I suggest travelling to 2015 and contacting them. In the absence of time travel, unfortunately, PokerStars is now regulated by the incredibly low-end and untrustworthy Maltese Gambling Authority, so you have no easy regulatory recourse.
Here's my advice
if you are serious about getting your money back. Other people have posted on here and whined in a pseudonymous manner without being serious about getting their money back. If you happen, by some unlikely chance, to be serious about this, then here's an option.
Quote:
Originally Posted by Josem
K2AA72,
Sorry, you're just going to have to wait if you want that money back. If you believe they're being unreasonable and you want to escalate your demands, then you have the option to formally demand the return of your money.
If you wanted to pursue this, you could write (physically, on paper) to
TSG Interactive Gaming Europe Limited (C54266)
Villa Seminia,
8, Sir Temi Zammit Avenue,
Ta' Xbiex XBX1011 Malta
You can verify that the above address is legitimate by checking their Terms of Service here: https://www.pokerstars.com/tos/
I suggest writing in both your native language and English.
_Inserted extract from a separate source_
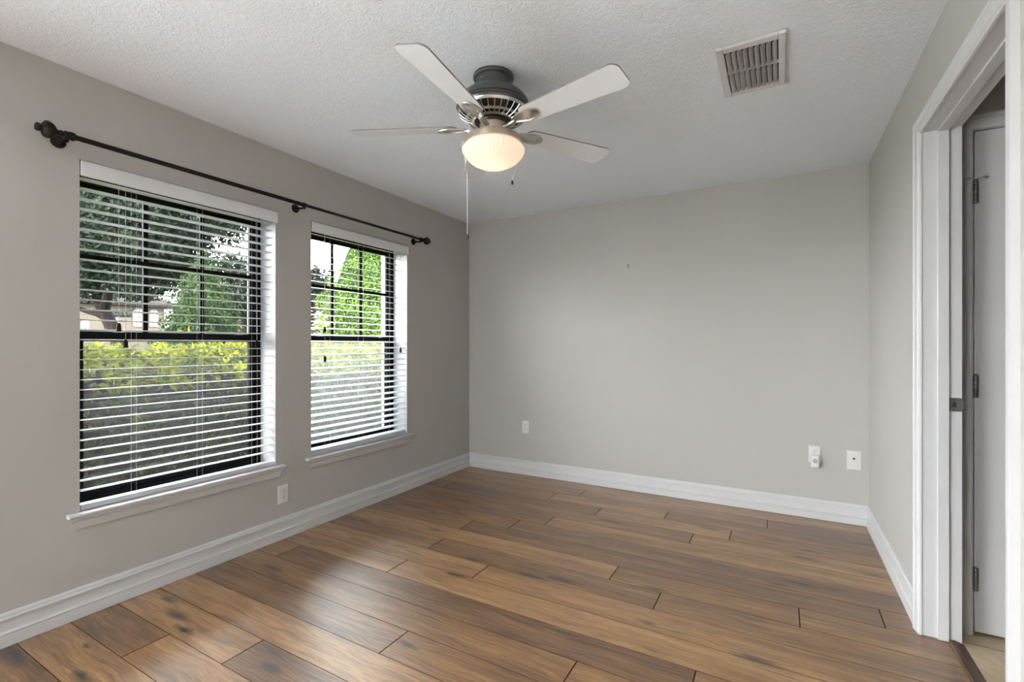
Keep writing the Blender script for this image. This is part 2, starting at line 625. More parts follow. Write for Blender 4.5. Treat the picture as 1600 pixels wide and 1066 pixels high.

-Include the date you are sending your letter
-Request the return of your money within a specified period (7/14/30) days as you deem appropriate
-Include your real name and home address
-Include your User ID
-Inform the company that if they do not return your account balance, you will contact the Maltese Small Claims Court (balances up to €5,000)
-Photocopy the letter after you have signed it and before you post it, and send a scanned copy of the letter to support@starsaccount.com
Ideally, they will return your money.
If not, if you live in the EU, then may be able to use the Maltese Small Claims tribunal to demand the return of your money.
The procedure is detailed online here:
https://www.gov.mt/en/Life%20Events/...ll-Claims.aspx
You will need a copy of the letter from above.
The goal of course is to avoid the court process. The goal is to get you your money back, not to go to court. If the money is truthfully owed to you, the company is likely to give you your money back to avoid the risk of dealing with this in the small claims court.
This is not expert advice. If you want expert tax or legal advice, see an accountant or lawyer and don't rely on free online sources in anonymous internet forums
(edited a quote of my original post as highlighted in bold)
I had a technical problem with Google recently, and found that writing to them on paper resolved the issue - because it circumvented the automated systems that they set up to prevent human staff from acting on customer's problems.